On Oct 29 the synod of the Traditional Anglican Communion in Great Britain endorsed a resolution thanking the Pope for his “forthcoming Apostolic Constitution allowing the corporate reunion of Anglicans with the Holy See, and requests the Primate and College of Bishops of the Traditional Anglican Communion to take the steps necessary to implement this Constitution.”
The assembly asked that the former Anglican Bishop of Matabeleland, the Rt Rev Robert Mercer CR be appointed the Vatican’s ordinary in Great Britain.
However, on Oct 28 the Diocese of Sydney’s synod adopted a resolution urging “all Anglicans to reject the Vatican’s proposal.” While the Communion’s largest evangelical diocese has worked closely with its Roman Catholic counterpart on social issues for many years, the doctrinal divisions between Calvinists and Roman Catholics are too great to be overcome by a common distaste for the agenda of liberal Anglicanism, a member of the Sydney standing committee told Religious Intelligence.
The Bishop of Recife, the Rt Rev Robinson Cavalcanti on Nov 2 observed the “crisis which Anglicanism currently faces will not be solved by returning to the other side of the river Tiber, but by crossing the bridge of the river Cam(bridge), to get back to the impassioned debates of the White Horse Tavern” and historic Anglicanism.
“We must become more, not less Protestant.
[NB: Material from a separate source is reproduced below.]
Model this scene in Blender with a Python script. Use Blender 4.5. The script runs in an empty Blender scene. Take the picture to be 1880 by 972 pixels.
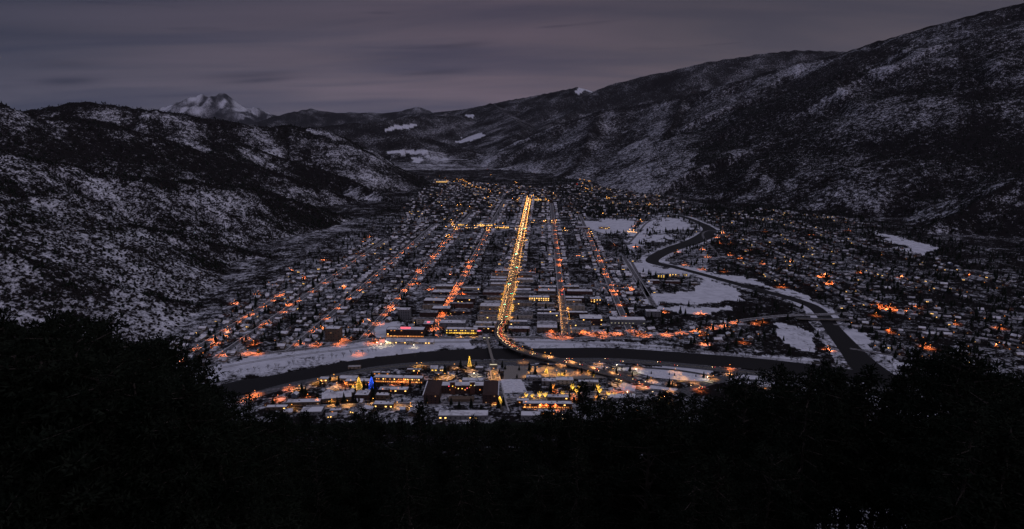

Reformation, yes: Rome, no!” Dr Cavalcanti said.
The Rev Rod Thomas, chairman of Reform, on Oct 20 stated that Anglicans concerned about protecting the faith “need not go to Rome because we now have the Fellowship of Confessing Anglicans which holds together those who want to stop the orthodox faith being eroded.”
He noted that if a clergyman was “really are out of sympathy with the C of E’s doctrine, as opposed to the battles we are having over women’s ministry and sexuality, then perhaps it is better they make a clean break and go to Rome.”
On Nov 9 the Church Society released a statement saying the “proper rejection of theological liberalism” did not lead to a “turning to the Church of Rome and its unbiblical teachings and practices.
“Theological liberalism and the unscriptural teachings and practices of the Church of Rome are contrary to the Bible and to the historic doctrines of the Church of England as a Protestant, Reformed, Evangelical and catholic church,” the Council of the Church Society declared.
In his November 3 letter to the Anglican Church of Southern Africa, Archbishop Thabo Makgoba said: “It is hard to judge what precisely is intended by this move [of Benedict’s], at whom it is directed, or what the implications are likely to be for our own Province and people. When we know more, I will certainly write and share my response with you, though at present it seems there will be no major effect on us in Southern Africa.”
The Anglican Bishop of Spain, the Rt Rev Carlos Lopez-Lozano, criticized the Vatican for trying to take advantage of the internal debates within the Anglican Communion for its own benefit. In a statement released to the press, Bishop Lopez Lozano noted that from the 19th Century to the present “the Church of Rome has been trying to absorb the greatest possible number of Anglican faithful and churches.”
However, the defection to Rome of those Anglicans enamored with Roman Catholicism would in the end help the Anglican Church as it would “deepen our own identity and Anglican vocation.
While the Anglican Church in Malaysia had a good working relationship with the Roman Catholic Church, “merger is another question” altogether, Bishop Ng Moon Hing told the UCAN news agency.